#### Input data:
##############################

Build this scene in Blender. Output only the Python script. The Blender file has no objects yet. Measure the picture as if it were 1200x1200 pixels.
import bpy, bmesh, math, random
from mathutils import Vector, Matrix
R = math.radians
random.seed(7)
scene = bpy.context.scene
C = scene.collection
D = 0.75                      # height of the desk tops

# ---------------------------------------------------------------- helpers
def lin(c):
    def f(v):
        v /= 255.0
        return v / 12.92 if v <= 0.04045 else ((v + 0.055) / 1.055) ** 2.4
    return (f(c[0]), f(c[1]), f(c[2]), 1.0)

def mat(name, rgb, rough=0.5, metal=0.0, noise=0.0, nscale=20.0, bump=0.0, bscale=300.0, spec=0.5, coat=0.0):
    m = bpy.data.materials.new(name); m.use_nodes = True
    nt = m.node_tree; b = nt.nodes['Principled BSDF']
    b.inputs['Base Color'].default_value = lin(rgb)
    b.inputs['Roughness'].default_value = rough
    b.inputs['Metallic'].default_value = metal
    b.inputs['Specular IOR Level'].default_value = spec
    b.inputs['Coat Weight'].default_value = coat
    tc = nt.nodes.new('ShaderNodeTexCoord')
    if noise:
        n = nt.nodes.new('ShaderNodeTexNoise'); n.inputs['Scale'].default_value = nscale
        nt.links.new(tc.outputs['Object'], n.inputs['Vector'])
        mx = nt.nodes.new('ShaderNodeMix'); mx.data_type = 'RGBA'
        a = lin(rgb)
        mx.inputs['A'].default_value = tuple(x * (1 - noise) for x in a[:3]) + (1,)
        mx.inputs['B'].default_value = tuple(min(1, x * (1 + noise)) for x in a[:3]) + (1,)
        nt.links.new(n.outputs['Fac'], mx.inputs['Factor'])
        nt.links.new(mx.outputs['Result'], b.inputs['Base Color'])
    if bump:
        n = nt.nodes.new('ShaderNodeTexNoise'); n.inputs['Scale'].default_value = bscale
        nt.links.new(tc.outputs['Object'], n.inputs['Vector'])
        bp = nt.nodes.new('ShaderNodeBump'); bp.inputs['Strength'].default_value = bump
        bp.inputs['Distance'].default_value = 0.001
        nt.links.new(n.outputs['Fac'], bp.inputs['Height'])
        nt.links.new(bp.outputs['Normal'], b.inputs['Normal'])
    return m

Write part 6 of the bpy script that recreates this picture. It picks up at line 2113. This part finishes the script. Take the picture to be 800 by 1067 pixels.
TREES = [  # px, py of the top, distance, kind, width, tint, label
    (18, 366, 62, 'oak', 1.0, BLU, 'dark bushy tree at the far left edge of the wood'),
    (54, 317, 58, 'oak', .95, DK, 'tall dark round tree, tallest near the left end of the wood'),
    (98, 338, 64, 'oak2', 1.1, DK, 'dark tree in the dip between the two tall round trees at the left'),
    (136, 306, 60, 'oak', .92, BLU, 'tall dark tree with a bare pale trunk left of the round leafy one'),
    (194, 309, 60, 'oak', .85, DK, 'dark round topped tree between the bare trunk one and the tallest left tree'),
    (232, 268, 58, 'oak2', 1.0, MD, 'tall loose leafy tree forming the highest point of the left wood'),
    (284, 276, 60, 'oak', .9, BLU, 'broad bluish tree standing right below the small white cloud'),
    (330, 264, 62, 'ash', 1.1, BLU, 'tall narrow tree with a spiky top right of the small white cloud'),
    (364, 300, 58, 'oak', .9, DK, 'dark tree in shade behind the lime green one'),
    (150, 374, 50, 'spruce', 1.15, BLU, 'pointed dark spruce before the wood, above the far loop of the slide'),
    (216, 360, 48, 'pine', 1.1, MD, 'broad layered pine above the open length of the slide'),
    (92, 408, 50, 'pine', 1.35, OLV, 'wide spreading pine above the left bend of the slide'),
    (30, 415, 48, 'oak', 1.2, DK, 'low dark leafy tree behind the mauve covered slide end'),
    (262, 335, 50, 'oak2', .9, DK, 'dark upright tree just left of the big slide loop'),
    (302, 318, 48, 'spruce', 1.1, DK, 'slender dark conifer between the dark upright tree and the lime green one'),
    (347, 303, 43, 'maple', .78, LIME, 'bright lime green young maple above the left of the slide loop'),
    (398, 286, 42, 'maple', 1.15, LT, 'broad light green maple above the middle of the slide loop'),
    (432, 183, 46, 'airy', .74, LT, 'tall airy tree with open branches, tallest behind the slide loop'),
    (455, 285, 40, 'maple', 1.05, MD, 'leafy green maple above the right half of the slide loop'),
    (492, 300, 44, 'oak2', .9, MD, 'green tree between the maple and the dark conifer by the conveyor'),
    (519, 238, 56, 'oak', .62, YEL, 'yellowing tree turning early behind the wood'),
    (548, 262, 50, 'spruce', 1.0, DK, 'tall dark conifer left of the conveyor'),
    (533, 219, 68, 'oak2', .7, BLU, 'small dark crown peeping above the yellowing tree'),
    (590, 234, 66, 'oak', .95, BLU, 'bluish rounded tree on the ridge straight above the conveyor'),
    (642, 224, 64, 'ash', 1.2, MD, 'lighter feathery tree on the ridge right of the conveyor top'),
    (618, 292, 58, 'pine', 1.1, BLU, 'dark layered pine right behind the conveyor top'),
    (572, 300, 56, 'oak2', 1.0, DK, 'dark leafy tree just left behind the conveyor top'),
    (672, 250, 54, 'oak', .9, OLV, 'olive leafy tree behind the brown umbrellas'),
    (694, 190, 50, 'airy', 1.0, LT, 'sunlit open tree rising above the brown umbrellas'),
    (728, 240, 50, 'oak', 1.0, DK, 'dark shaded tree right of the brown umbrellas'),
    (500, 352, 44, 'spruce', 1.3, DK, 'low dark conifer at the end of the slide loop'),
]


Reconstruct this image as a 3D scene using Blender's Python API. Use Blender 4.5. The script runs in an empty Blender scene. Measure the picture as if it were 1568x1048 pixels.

##############################

#### What the exercise asks:
Return every record above exactly as it appears.

#### Exercise response:
Build this scene in Blender. Output only the Python script. The Blender file has no objects yet. Measure the picture as if it were 1200x1200 pixels.
import bpy, bmesh, math, random
from mathutils import Vector, Matrix
R = math.radians
random.seed(7)
scene = bpy.context.scene
C = scene.collection
D = 0.75                      # height of the desk tops

# ---------------------------------------------------------------- helpers
def lin(c):
    def f(v):
        v /= 255.0
        return v / 12.92 if v <= 0.04045 else ((v + 0.055) / 1.055) ** 2.4
    return (f(c[0]), f(c[1]), f(c[2]), 1.0)

def mat(name, rgb, rough=0.5, metal=0.0, noise=0.0, nscale=20.0, bump=0.0, bscale=300.0, spec=0.5, coat=0.0):
    m = bpy.data.materials.new(name); m.use_nodes = True
    nt = m.node_tree; b = nt.nodes['Principled BSDF']
    b.inputs['Base Color'].default_value = lin(rgb)
    b.inputs['Roughness'].default_value = rough
    b.inputs['Metallic'].default_value = metal
    b.inputs['Specular IOR Level'].default_value = spec
    b.inputs['Coat Weight'].default_value = coat
    tc = nt.nodes.new('ShaderNodeTexCoord')
    if noise:
        n = nt.nodes.new('ShaderNodeTexNoise'); n.inputs['Scale'].default_value = nscale
        nt.links.new(tc.outputs['Object'], n.inputs['Vector'])
        mx = nt.nodes.new('ShaderNodeMix'); mx.data_type = 'RGBA'
        a = lin(rgb)
        mx.inputs['A'].default_value = tuple(x * (1 - noise) for x in a[:3]) + (1,)
        mx.inputs['B'].default_value = tuple(min(1, x * (1 + noise)) for x in a[:3]) + (1,)
        nt.links.new(n.outputs['Fac'], mx.inputs['Factor'])
        nt.links.new(mx.outputs['Result'], b.inputs['Base Color'])
    if bump:
        n = nt.nodes.new('ShaderNodeTexNoise'); n.inputs['Scale'].default_value = bscale
        nt.links.new(tc.outputs['Object'], n.inputs['Vector'])
        bp = nt.nodes.new('ShaderNodeBump'); bp.inputs['Strength'].default_value = bump
        bp.inputs['Distance'].default_value = 0.001
        nt.links.new(n.outputs['Fac'], bp.inputs['Height'])
        nt.links.new(bp.outputs['Normal'], b.inputs['Normal'])
    return m

Write part 6 of the bpy script that recreates this picture. It picks up at line 2113. This part finishes the script. Take the picture to be 800 by 1067 pixels.
TREES = [  # px, py of the top, distance, kind, width, tint, label
    (18, 366, 62, 'oak', 1.0, BLU, 'dark bushy tree at the far left edge of the wood'),
    (54, 317, 58, 'oak', .95, DK, 'tall dark round tree, tallest near the left end of the wood'),
    (98, 338, 64, 'oak2', 1.1, DK, 'dark tree in the dip between the two tall round trees at the left'),
    (136, 306, 60, 'oak', .92, BLU, 'tall dark tree with a bare pale trunk left of the round leafy one'),
    (194, 309, 60, 'oak', .85, DK, 'dark round topped tree between the bare trunk one and the tallest left tree'),
    (232, 268, 58, 'oak2', 1.0, MD, 'tall loose leafy tree forming the highest point of the left wood'),
    (284, 276, 60, 'oak', .9, BLU, 'broad bluish tree standing right below the small white cloud'),
    (330, 264, 62, 'ash', 1.1, BLU, 'tall narrow tree with a spiky top right of the small white cloud'),
    (364, 300, 58, 'oak', .9, DK, 'dark tree in shade behind the lime green one'),
    (150, 374, 50, 'spruce', 1.15, BLU, 'pointed dark spruce before the wood, above the far loop of the slide'),
    (216, 360, 48, 'pine', 1.1, MD, 'broad layered pine above the open length of the slide'),
    (92, 408, 50, 'pine', 1.35, OLV, 'wide spreading pine above the left bend of the slide'),
    (30, 415, 48, 'oak', 1.2, DK, 'low dark leafy tree behind the mauve covered slide end'),
    (262, 335, 50, 'oak2', .9, DK, 'dark upright tree just left of the big slide loop'),
    (302, 318, 48, 'spruce', 1.1, DK, 'slender dark conifer between the dark upright tree and the lime green one'),
    (347, 303, 43, 'maple', .78, LIME, 'bright lime green young maple above the left of the slide loop'),
    (398, 286, 42, 'maple', 1.15, LT, 'broad light green maple above the middle of the slide loop'),
    (432, 183, 46, 'airy', .74, LT, 'tall airy tree with open branches, tallest behind the slide loop'),
    (455, 285, 40, 'maple', 1.05, MD, 'leafy green maple above the right half of the slide loop'),
    (492, 300, 44, 'oak2', .9, MD, 'green tree between the maple and the dark conifer by the conveyor'),
    (519, 238, 56, 'oak', .62, YEL, 'yellowing tree turning early behind the wood'),
    (548, 262, 50, 'spruce', 1.0, DK, 'tall dark conifer left of the conveyor'),
    (533, 219, 68, 'oak2', .7, BLU, 'small dark crown peeping above the yellowing tree'),
    (590, 234, 66, 'oak', .95, BLU, 'bluish rounded tree on the ridge straight above the conveyor'),
    (642, 224, 64, 'ash', 1.2, MD, 'lighter feathery tree on the ridge right of the conveyor top'),
    (618, 292, 58, 'pine', 1.1, BLU, 'dark layered pine right behind the conveyor top'),
    (572, 300, 56, 'oak2', 1.0, DK, 'dark leafy tree just left behind the conveyor top'),
    (672, 250, 54, 'oak', .9, OLV, 'olive leafy tree behind the brown umbrellas'),
    (694, 190, 50, 'airy', 1.0, LT, 'sunlit open tree rising above the brown umbrellas'),
    (728, 240, 50, 'oak', 1.0, DK, 'dark shaded tree right of the brown umbrellas'),
    (500, 352, 44, 'spruce', 1.3, DK, 'low dark conifer at the end of the slide loop'),
]


Reconstruct this image as a 3D scene using Blender's Python API. Use Blender 4.5. The script runs in an empty Blender scene. Measure the picture as if it were 1568x1048 pixels.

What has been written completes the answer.